A última Cimeira do BRICS não confirmou apenas a formação de um novo bloco político-económico na cena internacional e o princípio do fim de um mundo unipolar, pois o anúncio da adesão de seis novos membros e especialmente a confirmação do interesse de muitos mais, trouxe para a ribalta a dura realidade daquela que será a principal razão motora para essa opção: a saturação dos países do Sul global face ao abuso de poder dos países do Norte.
Contrariamente ao que se poderia pensar, foram as sanções económicas unilateralmente decididas por Washington contra a Rússia, a apropriação das reservas e do ouro dos bancos centrais russo e venezuelano e não o conflito na Ucrânia, que transformaram o dólar americano numa arma e resultaram no realinhamento global a que estamos a assistir.
Por imposição da arquitectura económico-financeira desenhada no pós-guerra (Acordos de Bretton-Woods), o dólar americano tem sido utilizado como meio de pagamento internacional (mesmo após a declaração unilateral da sua inconvertibilidade), mas as sanções mostraram ao mundo todos os riscos da sua utilização.
O alargamento dos BRICS (a concretizar no início de 2024 com a adesão da Argentina, Arábia Saudita, Egipto, Emirados Árabes Unidos, Etiópia e Irão), mais do que reforçar o peso do grupo em termos de PIB mundial (cálculos conservadores estimam-no em mais de 30%, outros entre 40 a 45%), representa a concentração da quase totalidade da produção mundial de petróleo, algo que não poderá deixar de afectar o papel do dólar como moeda de reserva mundial, traduzindo-se, quiçá, no fim do petrodólar, o que parece confirmar-se com o anúncio, no início deste ano, que até a Arábia Saudita começou a aceitar pagamentos de petróleo noutras moedas, num movimento iniciado em 2000 pelo Iraque e continuado em 2006 pela Venezuela.
Os BRICS poderão tentar criar uma nova moeda de reserva baseada num cabaz ponderado das suas moedas, mas isso pode ser potencialmente conflituoso (a China deverá estar perfeitamente ciente que semelhante iniciativa poderá criar tensões entre os membros devido a disputas sobre as participações de cada moeda no cabaz) e desnecessário, porque os bancos centrais podem perfeitamente manter as suas reservas sob a forma das moedas dos respectivos parceiros comerciais.

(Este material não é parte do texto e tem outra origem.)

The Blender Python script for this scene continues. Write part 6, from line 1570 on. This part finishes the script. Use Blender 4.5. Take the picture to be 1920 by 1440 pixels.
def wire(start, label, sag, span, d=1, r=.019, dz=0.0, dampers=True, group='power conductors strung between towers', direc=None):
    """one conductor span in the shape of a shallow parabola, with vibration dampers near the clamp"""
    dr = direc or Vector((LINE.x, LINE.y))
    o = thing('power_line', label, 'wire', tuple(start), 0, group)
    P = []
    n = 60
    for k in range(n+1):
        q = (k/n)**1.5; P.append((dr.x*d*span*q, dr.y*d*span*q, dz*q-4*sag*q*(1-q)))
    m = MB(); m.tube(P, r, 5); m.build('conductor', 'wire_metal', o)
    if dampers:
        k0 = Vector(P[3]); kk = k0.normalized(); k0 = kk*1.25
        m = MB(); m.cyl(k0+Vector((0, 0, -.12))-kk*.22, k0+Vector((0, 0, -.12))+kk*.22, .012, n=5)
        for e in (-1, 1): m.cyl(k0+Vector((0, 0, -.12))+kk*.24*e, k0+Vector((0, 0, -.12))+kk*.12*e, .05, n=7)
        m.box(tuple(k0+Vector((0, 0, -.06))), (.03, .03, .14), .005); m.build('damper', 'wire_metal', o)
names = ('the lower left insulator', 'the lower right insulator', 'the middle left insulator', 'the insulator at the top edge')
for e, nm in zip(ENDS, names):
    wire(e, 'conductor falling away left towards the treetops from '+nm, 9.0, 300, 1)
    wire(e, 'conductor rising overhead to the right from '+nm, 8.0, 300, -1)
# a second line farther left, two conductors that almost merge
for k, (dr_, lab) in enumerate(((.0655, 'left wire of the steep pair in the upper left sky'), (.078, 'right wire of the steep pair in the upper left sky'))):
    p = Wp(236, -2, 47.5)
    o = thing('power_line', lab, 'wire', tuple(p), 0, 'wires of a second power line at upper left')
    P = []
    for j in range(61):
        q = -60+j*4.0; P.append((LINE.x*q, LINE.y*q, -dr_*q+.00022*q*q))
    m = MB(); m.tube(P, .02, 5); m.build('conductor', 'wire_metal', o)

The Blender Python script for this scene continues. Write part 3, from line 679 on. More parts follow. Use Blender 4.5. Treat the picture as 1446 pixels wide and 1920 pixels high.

A verdadeira e mais profunda implicação da desdolarização do comércio internacional será o agravar dos problemas financeiros dos EUA, país cuja economia tem vindo a perder peso enquanto assiste ao aumento dos seus défices orçamentais e comerciais, que se manterão estabilizados enquanto o dólar for a moeda mundial, pois os bancos centrais estrangeiros terão de manter as suas reservas em dívida do Tesouro norte-americano, seja para efeitos de pagamentos, seja pela existência de uma relação directa entre o aumento daqueles défices e o crescimento das reservas do sistema bancário mundial.
A situação parece estar a mudar quando uma dúzia de países, que representam cerca de metade da população mundial e quase outro tanto do respectivo PIB, deixarem de utilizar o dólar; essa mudança levará à redução do mercado da dívida norte-americana precisamente quando ele vai ser mais necessário para equilibrar o aumento das importações por uma economia que deslocalizou quase toda a sua produção. A redução do uso do dólar traduzir-se-á uma diminuição da procura global pela dívida dos EUA, o que significa maior pressão sobre o valor cambial dessa moeda e a perspectiva de aumento da inflação devido ao aumento dos preços das importações.
Posto isto, estamos numa encruzilhada. Num daqueles pontos de viragem indelevelmente marcados na História; estamos cada vez mais próximos do fim de uma versão norte-americana da ordem global, que está a ser destruída pela sobranceria e a indiferença do Ocidente, muito agravada pela visão hollywoodesca dos “bons” e dos “maus”, tão do agrado norte-americano.
A oportunidade de Washington lidar com a Rússia e a China (na linha do preconizado pelo ex-conselheiro de segurança Zbigniew Brzezinski, em textos como este) já passou, o que deixa agora em aberto a questão de como irão Moscovo e Pequim lidar com ela. O monopólio neoconservador sobre a política externa dos EUA significa que não há outras vozes que as administrações (sejam elas Democratas ou Republicanas) possam ouvir e a hegemonia americana está fora de questão, a sua cegueira levou à destruição do euro (a última alternativa viável para o Ocidente prolongar algum papel relevante no cenário financeiro global) e o papel subserviente da UE na crise ucraniana tornou-a uma inutilidade política global e ajudou a colocar o Ocidente numa posição cada vez menos invejável.